● **What you are asked to do**
Repeat every line below exactly as it reads.

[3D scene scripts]
==================================================

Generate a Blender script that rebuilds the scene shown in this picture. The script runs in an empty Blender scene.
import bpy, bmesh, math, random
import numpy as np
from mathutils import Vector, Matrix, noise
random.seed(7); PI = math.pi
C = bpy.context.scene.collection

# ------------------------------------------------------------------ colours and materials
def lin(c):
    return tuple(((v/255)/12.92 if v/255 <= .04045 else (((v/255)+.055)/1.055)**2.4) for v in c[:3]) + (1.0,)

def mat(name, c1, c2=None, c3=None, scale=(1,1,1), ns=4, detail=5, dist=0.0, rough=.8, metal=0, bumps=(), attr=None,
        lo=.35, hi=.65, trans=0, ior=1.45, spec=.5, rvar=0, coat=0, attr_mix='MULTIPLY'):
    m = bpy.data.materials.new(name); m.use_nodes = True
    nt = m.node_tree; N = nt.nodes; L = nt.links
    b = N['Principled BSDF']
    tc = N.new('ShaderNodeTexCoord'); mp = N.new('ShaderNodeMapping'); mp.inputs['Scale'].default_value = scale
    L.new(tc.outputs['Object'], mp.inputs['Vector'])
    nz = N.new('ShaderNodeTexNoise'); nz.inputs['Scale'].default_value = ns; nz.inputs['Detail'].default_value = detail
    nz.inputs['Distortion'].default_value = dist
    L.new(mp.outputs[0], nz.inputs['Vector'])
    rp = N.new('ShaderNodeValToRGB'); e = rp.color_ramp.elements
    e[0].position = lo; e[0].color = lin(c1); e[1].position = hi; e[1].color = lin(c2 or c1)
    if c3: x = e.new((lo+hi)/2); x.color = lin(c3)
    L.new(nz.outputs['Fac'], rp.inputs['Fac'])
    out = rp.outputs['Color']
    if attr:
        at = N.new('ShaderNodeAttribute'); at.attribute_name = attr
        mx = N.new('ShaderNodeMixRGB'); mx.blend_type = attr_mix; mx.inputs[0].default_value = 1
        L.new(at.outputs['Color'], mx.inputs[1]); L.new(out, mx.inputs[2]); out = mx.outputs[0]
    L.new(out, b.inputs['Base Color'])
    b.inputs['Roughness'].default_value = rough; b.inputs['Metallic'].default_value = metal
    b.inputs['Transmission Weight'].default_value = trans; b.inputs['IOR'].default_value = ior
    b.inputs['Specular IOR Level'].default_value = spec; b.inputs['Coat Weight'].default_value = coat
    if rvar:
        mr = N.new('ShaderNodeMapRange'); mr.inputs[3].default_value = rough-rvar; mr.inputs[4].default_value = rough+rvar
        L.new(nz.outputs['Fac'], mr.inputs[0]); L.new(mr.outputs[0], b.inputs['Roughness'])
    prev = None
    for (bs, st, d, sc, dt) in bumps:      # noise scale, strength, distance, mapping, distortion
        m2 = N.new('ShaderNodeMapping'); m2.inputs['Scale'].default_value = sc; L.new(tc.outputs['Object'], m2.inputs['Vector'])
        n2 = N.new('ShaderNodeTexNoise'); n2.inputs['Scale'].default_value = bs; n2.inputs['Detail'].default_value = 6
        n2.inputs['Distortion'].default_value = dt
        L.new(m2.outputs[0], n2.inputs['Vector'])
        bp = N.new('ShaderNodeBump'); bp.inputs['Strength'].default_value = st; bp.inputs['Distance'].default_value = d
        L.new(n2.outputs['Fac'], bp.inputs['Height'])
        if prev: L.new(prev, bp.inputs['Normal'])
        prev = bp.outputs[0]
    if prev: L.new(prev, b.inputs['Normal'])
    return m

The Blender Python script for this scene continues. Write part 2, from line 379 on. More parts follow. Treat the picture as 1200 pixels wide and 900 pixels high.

==================================================

● **Response**
Generate a Blender script that rebuilds the scene shown in this picture. The script runs in an empty Blender scene.
import bpy, bmesh, math, random
import numpy as np
from mathutils import Vector, Matrix, noise
random.seed(7); PI = math.pi
C = bpy.context.scene.collection

# ------------------------------------------------------------------ colours and materials
def lin(c):
    return tuple(((v/255)/12.92 if v/255 <= .04045 else (((v/255)+.055)/1.055)**2.4) for v in c[:3]) + (1.0,)

def mat(name, c1, c2=None, c3=None, scale=(1,1,1), ns=4, detail=5, dist=0.0, rough=.8, metal=0, bumps=(), attr=None,
        lo=.35, hi=.65, trans=0, ior=1.45, spec=.5, rvar=0, coat=0, attr_mix='MULTIPLY'):
    m = bpy.data.materials.new(name); m.use_nodes = True
    nt = m.node_tree; N = nt.nodes; L = nt.links
    b = N['Principled BSDF']
    tc = N.new('ShaderNodeTexCoord'); mp = N.new('ShaderNodeMapping'); mp.inputs['Scale'].default_value = scale
    L.new(tc.outputs['Object'], mp.inputs['Vector'])
    nz = N.new('ShaderNodeTexNoise'); nz.inputs['Scale'].default_value = ns; nz.inputs['Detail'].default_value = detail
    nz.inputs['Distortion'].default_value = dist
    L.new(mp.outputs[0], nz.inputs['Vector'])
    rp = N.new('ShaderNodeValToRGB'); e = rp.color_ramp.elements
    e[0].position = lo; e[0].color = lin(c1); e[1].position = hi; e[1].color = lin(c2 or c1)
    if c3: x = e.new((lo+hi)/2); x.color = lin(c3)
    L.new(nz.outputs['Fac'], rp.inputs['Fac'])
    out = rp.outputs['Color']
    if attr:
        at = N.new('ShaderNodeAttribute'); at.attribute_name = attr
        mx = N.new('ShaderNodeMixRGB'); mx.blend_type = attr_mix; mx.inputs[0].default_value = 1
        L.new(at.outputs['Color'], mx.inputs[1]); L.new(out, mx.inputs[2]); out = mx.outputs[0]
    L.new(out, b.inputs['Base Color'])
    b.inputs['Roughness'].default_value = rough; b.inputs['Metallic'].default_value = metal
    b.inputs['Transmission Weight'].default_value = trans; b.inputs['IOR'].default_value = ior
    b.inputs['Specular IOR Level'].default_value = spec; b.inputs['Coat Weight'].default_value = coat
    if rvar:
        mr = N.new('ShaderNodeMapRange'); mr.inputs[3].default_value = rough-rvar; mr.inputs[4].default_value = rough+rvar
        L.new(nz.outputs['Fac'], mr.inputs[0]); L.new(mr.outputs[0], b.inputs['Roughness'])
    prev = None
    for (bs, st, d, sc, dt) in bumps:      # noise scale, strength, distance, mapping, distortion
        m2 = N.new('ShaderNodeMapping'); m2.inputs['Scale'].default_value = sc; L.new(tc.outputs['Object'], m2.inputs['Vector'])
        n2 = N.new('ShaderNodeTexNoise'); n2.inputs['Scale'].default_value = bs; n2.inputs['Detail'].default_value = 6
        n2.inputs['Distortion'].default_value = dt
        L.new(m2.outputs[0], n2.inputs['Vector'])
        bp = N.new('ShaderNodeBump'); bp.inputs['Strength'].default_value = st; bp.inputs['Distance'].default_value = d
        L.new(n2.outputs['Fac'], bp.inputs['Height'])
        if prev: L.new(prev, bp.inputs['Normal'])
        prev = bp.outputs[0]
    if prev: L.new(prev, b.inputs['Normal'])
    return m

The Blender Python script for this scene continues. Write part 2, from line 379 on. More parts follow. Treat the picture as 1200 pixels wide and 900 pixels high.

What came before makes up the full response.